Memilih Ujian Yang Resikonya Terukur
Oleh: Nasrulloh Baksolahar
Hidup itu ujian. Manusia itu khalifah yang diberikan kebebasan. Maka pilihlah ujian yang resikonya terukur dan terringan. Jangan mengambil resiko yang tidak terukur karena bisa menghancurkan dan sangat membebankan hingga taraf tak sanggup menanggungnya.
Ujian yang resikonya terukur adalah dengan tunduk dan taat kepada Allah. Ibadah adalah ujian bagi sang hamba. Ujian bagi sang khalifah, mau tetap menjadi wakil Allah di muka bumi atau wakil egonya? Mau mengikuti kebebasan egonya atau kebebasan yang terkelola dan terarah dengan bimbingan Allah?
Yang kikir, hartanya akan musnah. Yang tamak, hartanya tidak memberikan kemanfaatan walaupun melimpahkan ruah. Bila berzakat, harta yang "musnah" hanya 2,5 persen saja, bukankah "kehilangan" 2,5 persen sangat terukur? Sisanya yang 77,5 persen bebas untuk dimanfaatkan kepada yang mubah.
Kebanyakan manusia memilih untuk kikir bukan berbagi. Kikir adalah ujian dari hasutan nafsu. Dermawan adalah ujian, apakah mau ditaati atau diabaikan? Yang berakal akan memilih resiko yang terukur.
Tamak atau mencari yang halal? Semuanya ujian. Manusia bebas untuk memilih. Ketamakan menimbulkan kezaliman dan perampasan hak orang lain. Sedangkan yang halal menimbulkan ketentraman dan kebersamaan. Yang tamak, hartanya menjadi abu. Yang halal, membawa keberkahan. Namun, kebanyakan memilih ujian ketamakan.
Resiko puasa hanya lapar dan haus selama 12-14 jam. Sedangkan makan dan minum tak karuan. Gaya hidup yang bergemerlapan akan menghabiskan harta, penyakit badan yang akut yang kadang tak bisa disembuhkan. Mau memilih ujian yang mana? Berpuasa, resikonya paling ringan.
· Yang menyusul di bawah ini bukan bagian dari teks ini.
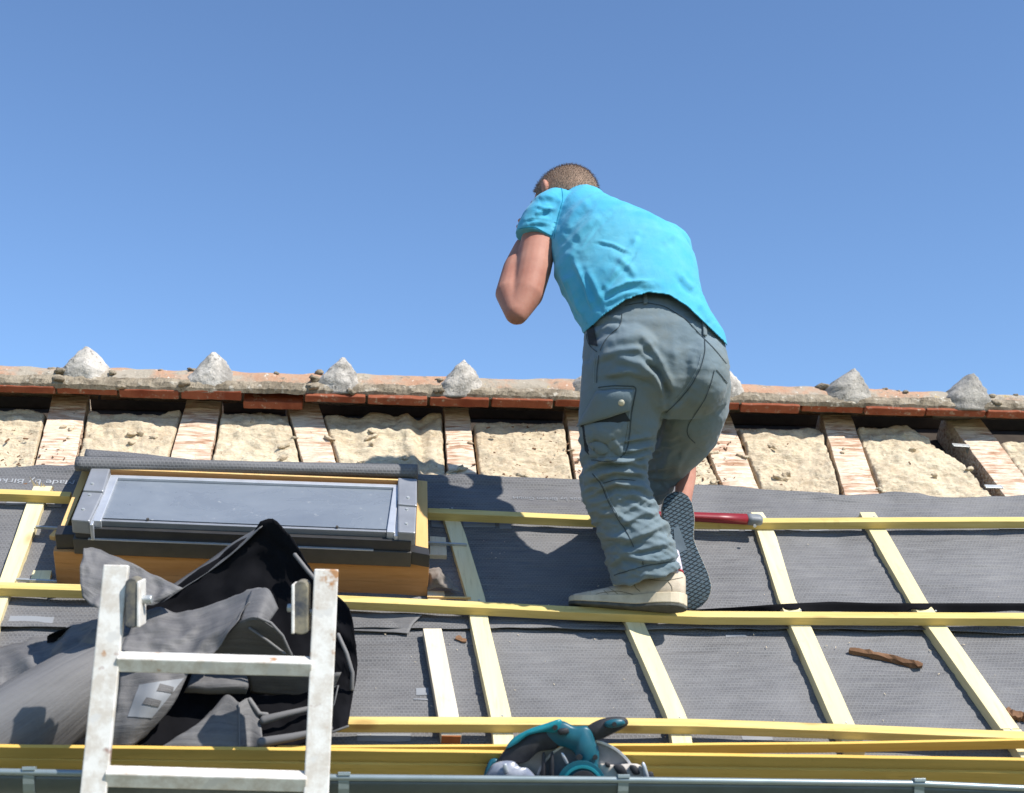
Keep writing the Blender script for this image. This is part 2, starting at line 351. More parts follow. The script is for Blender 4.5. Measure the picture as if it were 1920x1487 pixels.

Mau menuhankan ego diri atau menuhankan Allah. Menuhankan Allah hanya butuh kerendahan hati dan mencampakkan kesombongan. Sedangkan menuhankan ego terlihat hebat dan bebas, namun jiwanya sengsara tak pernah bahagia. Bukankah lebih ringan merendahkan hati daripada sengsara hidupnya?